Let a,b,c $\in\{0,1,2,3, \ldots \ldots, 12\}$ such that $a^{2}-b c$ is divisible by $13,$ then number of ordered triplet $(a, b, c)$ is..
If I start by counting all the combination of {a,b,c} for which $a^{2}-b c$ is a multiple of 13 then it will take too much time. Is there an easy approach to this question.
On
To save on notation bloat, lets say here that $x \equiv y$ is a shorthand notation for $x \equiv y \pmod{13}$.
These are the possible values for $a^2 \pmod{13}$.

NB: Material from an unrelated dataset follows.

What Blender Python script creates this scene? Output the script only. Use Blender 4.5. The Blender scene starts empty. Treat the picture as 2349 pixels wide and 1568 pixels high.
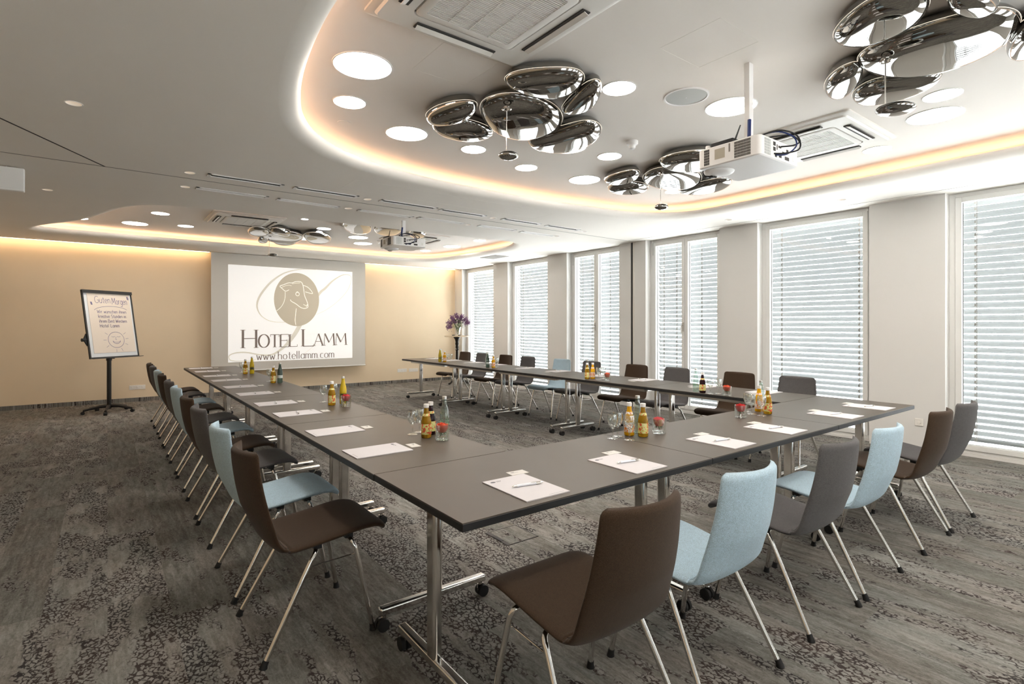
import bpy, math, random
from mathutils import Vector, Matrix
PI = math.pi
random.seed(7)
sc = bpy.context.scene
col = sc.collection

# ------------------------------------------------------------------ camera
cam_d = bpy.data.cameras.new('camera')
cam = bpy.data.objects.new('camera', cam_d)
col.objects.link(cam)
cam.location = (0, 0, 1.38)
cam.rotation_euler = (PI / 2, 0, -0.647097)
cam_d.sensor_width = 36
cam_d.lens = 36 * 1227.91 / 2349
cam_d.shift_y = -38.83 / 2349
cam_d.clip_start = 0.05
sc.camera = cam

# ------------------------------------------------------------------ sky, exposure
WORLD_STRENGTH = 20.0
COVE = 8.0
DISC = 33.0
SLOT = 16.5
world = bpy.data.worlds.new('sky')
sc.world = world
world.use_nodes = True
bg = world.node_tree.nodes['Background']
bg.inputs[0].default_value = (0.94, 0.97, 1.0, 1)
bg.inputs[1].default_value = WORLD_STRENGTH
sc.view_settings.view_transform = 'Standard'
sc.view_settings.look = 'None'
sc.view_settings.exposure = 0.47
sc.view_settings.gamma = 1
sc.view_settings.use_curve_mapping = False
sc.cycles.use_denoising = True
sc.cycles.max_bounces = 10
sc.cycles.diffuse_bounces = 5
sc.cycles.glossy_bounces = 5
sc.cycles.transmission_bounces = 8
sc.cycles.transparent_max_bounces = 28
sc.cycles.caustics_reflective = False
sc.cycles.caustics_refractive = False
sc.cycles.sample_clamp_indirect = 12.0
sc.cycles.sample_clamp_direct = 0.0

# window openings along the right wall: (y0, y1)
OPEN = [(-2.07, -0.72), (-0.155, 1.763 - 0.565 + 0.0), (2.473, 3.822), (4.392, 5.731), (6.298, 7.637), (8.204, 9.555), (10.11, 11.474)]
OPEN[1] = (0.41, 1.763)
OPEN[0] = (-1.5, -0.155)
ZC = 2.78      # lower ceiling
ZU = 2.95      # ceiling of the raised trays
XW = 7.10      # face of the pillars
YF = 11.82     # far wall
for (y0, y1) in OPEN:
    ld = bpy.data.lights.new('window_daylight', 'AREA')
    ld.shape = 'RECTANGLE'
    ld.size = 2.66
    ld.size_y = y1 - y0
    ld.cycles.is_portal = True
    lo = bpy.data.objects.new('window_daylight', ld)
    lo.location = (7.345, (y0 + y1) / 2, 1.40)
    lo.rotation_euler = (0, PI / 2, 0)
    col.objects.link(lo)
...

\begin{array}{|c|c|} \hline a & a^2 \\ \hline 0 & 0 \\ 1, 12 & 1 \\ 2, 11 & 4 \\ 3, 10 & 9 \\ 4, 9 & 3 \\ 5, 8 & 12 \\ 6, 7 & 10 \\ \hline \end{array}
Note that $13$ divides $a^2-bc$ is equivalent to $bc \equiv a^2$
If $a \not \equiv 0$, then we find $c \equiv a^2 b^{-1}$.
So, for each nonzero value of $a^2$, there are $12$ pairs $(b,c)$ such that $bc \equiv a^2$.
So, for example, there are $24$ triples $(a,b,c$) such that $a^2 \equiv 1$ and $bc \equiv a^2$.
You should be able to work out the rest.
There are $13$ triples with $b=0$.
We can obviously work modulo $13$. If $b\ne0$, then it has an inverse $u$ and we can set $a=bx$, $c=by$, so the equation becomes $x^2=y$.